▸ Exercise objective
Reproduce the data exactly and drop any pictures it holds.

----------------------------------------

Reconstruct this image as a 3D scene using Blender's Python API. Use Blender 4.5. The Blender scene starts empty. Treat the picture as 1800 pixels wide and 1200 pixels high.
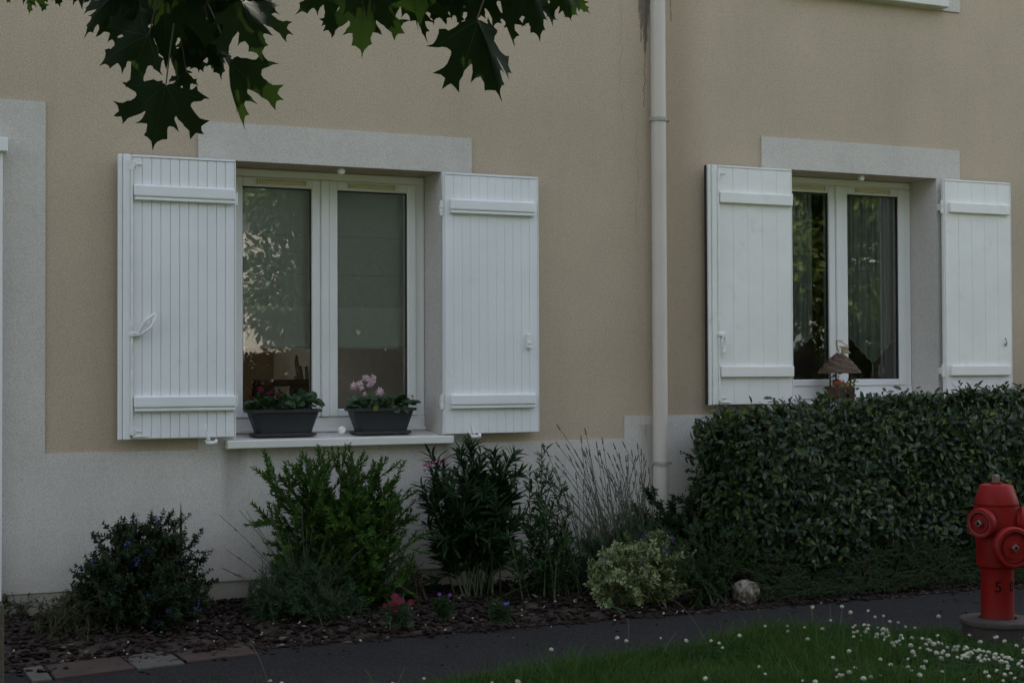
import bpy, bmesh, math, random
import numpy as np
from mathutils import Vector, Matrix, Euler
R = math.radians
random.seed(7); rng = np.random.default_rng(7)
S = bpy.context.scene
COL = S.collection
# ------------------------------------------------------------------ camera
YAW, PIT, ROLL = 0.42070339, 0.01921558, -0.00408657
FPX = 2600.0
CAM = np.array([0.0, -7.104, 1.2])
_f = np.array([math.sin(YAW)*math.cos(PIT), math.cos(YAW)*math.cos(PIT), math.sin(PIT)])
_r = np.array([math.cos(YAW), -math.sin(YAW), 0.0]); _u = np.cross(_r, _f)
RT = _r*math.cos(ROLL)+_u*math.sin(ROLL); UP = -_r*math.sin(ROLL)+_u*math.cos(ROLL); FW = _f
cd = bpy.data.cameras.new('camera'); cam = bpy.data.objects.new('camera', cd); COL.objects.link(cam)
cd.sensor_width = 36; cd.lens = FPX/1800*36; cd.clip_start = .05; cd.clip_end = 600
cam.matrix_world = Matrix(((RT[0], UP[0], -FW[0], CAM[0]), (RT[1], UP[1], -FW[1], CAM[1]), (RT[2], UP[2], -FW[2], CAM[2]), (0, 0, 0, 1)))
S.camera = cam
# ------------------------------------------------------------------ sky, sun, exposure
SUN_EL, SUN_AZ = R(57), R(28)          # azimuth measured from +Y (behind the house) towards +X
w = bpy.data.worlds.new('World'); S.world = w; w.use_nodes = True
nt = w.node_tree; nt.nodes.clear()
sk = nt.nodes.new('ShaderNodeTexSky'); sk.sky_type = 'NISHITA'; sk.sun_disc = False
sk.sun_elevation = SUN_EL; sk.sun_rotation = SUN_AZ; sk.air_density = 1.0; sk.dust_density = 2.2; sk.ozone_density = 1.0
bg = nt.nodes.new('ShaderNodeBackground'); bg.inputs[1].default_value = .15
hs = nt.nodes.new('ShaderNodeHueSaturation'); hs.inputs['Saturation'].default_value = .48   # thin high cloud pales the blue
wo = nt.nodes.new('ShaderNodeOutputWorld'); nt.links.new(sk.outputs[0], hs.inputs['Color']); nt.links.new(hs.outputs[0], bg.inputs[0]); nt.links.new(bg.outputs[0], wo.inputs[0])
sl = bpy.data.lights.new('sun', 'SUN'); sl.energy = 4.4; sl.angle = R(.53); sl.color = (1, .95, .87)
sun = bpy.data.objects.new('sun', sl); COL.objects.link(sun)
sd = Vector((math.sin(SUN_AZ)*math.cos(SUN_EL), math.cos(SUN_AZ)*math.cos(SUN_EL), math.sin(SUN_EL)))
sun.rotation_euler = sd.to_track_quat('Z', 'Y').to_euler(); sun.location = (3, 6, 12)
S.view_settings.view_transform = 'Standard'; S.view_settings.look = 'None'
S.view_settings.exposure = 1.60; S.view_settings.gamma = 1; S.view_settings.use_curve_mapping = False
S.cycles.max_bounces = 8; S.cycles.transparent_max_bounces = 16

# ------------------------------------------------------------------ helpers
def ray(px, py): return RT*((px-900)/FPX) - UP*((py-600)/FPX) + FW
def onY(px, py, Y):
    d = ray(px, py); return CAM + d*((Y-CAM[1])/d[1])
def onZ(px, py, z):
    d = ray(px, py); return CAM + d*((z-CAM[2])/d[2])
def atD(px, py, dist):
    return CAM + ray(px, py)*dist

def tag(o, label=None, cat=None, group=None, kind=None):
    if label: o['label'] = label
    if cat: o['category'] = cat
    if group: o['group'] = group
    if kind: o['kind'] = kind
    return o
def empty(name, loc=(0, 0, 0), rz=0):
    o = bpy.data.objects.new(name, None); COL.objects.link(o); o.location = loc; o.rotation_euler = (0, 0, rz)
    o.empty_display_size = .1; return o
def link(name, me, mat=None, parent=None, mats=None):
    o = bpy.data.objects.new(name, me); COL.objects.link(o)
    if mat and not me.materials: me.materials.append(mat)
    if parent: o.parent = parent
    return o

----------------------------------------

▸ The output
Reconstruct this image as a 3D scene using Blender's Python API. Use Blender 4.5. The Blender scene starts empty. Treat the picture as 1800 pixels wide and 1200 pixels high.
import bpy, bmesh, math, random
import numpy as np
from mathutils import Vector, Matrix, Euler
R = math.radians
random.seed(7); rng = np.random.default_rng(7)
S = bpy.context.scene
COL = S.collection
# ------------------------------------------------------------------ camera
YAW, PIT, ROLL = 0.42070339, 0.01921558, -0.00408657
FPX = 2600.0
CAM = np.array([0.0, -7.104, 1.2])
_f = np.array([math.sin(YAW)*math.cos(PIT), math.cos(YAW)*math.cos(PIT), math.sin(PIT)])
_r = np.array([math.cos(YAW), -math.sin(YAW), 0.0]); _u = np.cross(_r, _f)
RT = _r*math.cos(ROLL)+_u*math.sin(ROLL); UP = -_r*math.sin(ROLL)+_u*math.cos(ROLL); FW = _f
cd = bpy.data.cameras.new('camera'); cam = bpy.data.objects.new('camera', cd); COL.objects.link(cam)
cd.sensor_width = 36; cd.lens = FPX/1800*36; cd.clip_start = .05; cd.clip_end = 600
cam.matrix_world = Matrix(((RT[0], UP[0], -FW[0], CAM[0]), (RT[1], UP[1], -FW[1], CAM[1]), (RT[2], UP[2], -FW[2], CAM[2]), (0, 0, 0, 1)))
S.camera = cam
# ------------------------------------------------------------------ sky, sun, exposure
SUN_EL, SUN_AZ = R(57), R(28)          # azimuth measured from +Y (behind the house) towards +X
w = bpy.data.worlds.new('World'); S.world = w; w.use_nodes = True
nt = w.node_tree; nt.nodes.clear()
sk = nt.nodes.new('ShaderNodeTexSky'); sk.sky_type = 'NISHITA'; sk.sun_disc = False
sk.sun_elevation = SUN_EL; sk.sun_rotation = SUN_AZ; sk.air_density = 1.0; sk.dust_density = 2.2; sk.ozone_density = 1.0
bg = nt.nodes.new('ShaderNodeBackground'); bg.inputs[1].default_value = .15
hs = nt.nodes.new('ShaderNodeHueSaturation'); hs.inputs['Saturation'].default_value = .48   # thin high cloud pales the blue
wo = nt.nodes.new('ShaderNodeOutputWorld'); nt.links.new(sk.outputs[0], hs.inputs['Color']); nt.links.new(hs.outputs[0], bg.inputs[0]); nt.links.new(bg.outputs[0], wo.inputs[0])
sl = bpy.data.lights.new('sun', 'SUN'); sl.energy = 4.4; sl.angle = R(.53); sl.color = (1, .95, .87)
sun = bpy.data.objects.new('sun', sl); COL.objects.link(sun)
sd = Vector((math.sin(SUN_AZ)*math.cos(SUN_EL), math.cos(SUN_AZ)*math.cos(SUN_EL), math.sin(SUN_EL)))
sun.rotation_euler = sd.to_track_quat('Z', 'Y').to_euler(); sun.location = (3, 6, 12)
S.view_settings.view_transform = 'Standard'; S.view_settings.look = 'None'
S.view_settings.exposure = 1.60; S.view_settings.gamma = 1; S.view_settings.use_curve_mapping = False
S.cycles.max_bounces = 8; S.cycles.transparent_max_bounces = 16

# ------------------------------------------------------------------ helpers
def ray(px, py): return RT*((px-900)/FPX) - UP*((py-600)/FPX) + FW
def onY(px, py, Y):
    d = ray(px, py); return CAM + d*((Y-CAM[1])/d[1])
def onZ(px, py, z):
    d = ray(px, py); return CAM + d*((z-CAM[2])/d[2])
def atD(px, py, dist):
    return CAM + ray(px, py)*dist

def tag(o, label=None, cat=None, group=None, kind=None):
    if label: o['label'] = label
    if cat: o['category'] = cat
    if group: o['group'] = group
    if kind: o['kind'] = kind
    return o
def empty(name, loc=(0, 0, 0), rz=0):
    o = bpy.data.objects.new(name, None); COL.objects.link(o); o.location = loc; o.rotation_euler = (0, 0, rz)
    o.empty_display_size = .1; return o
def link(name, me, mat=None, parent=None, mats=None):
    o = bpy.data.objects.new(name, me); COL.objects.link(o)
    if mat and not me.materials: me.materials.append(mat)
    if parent: o.parent = parent
    return o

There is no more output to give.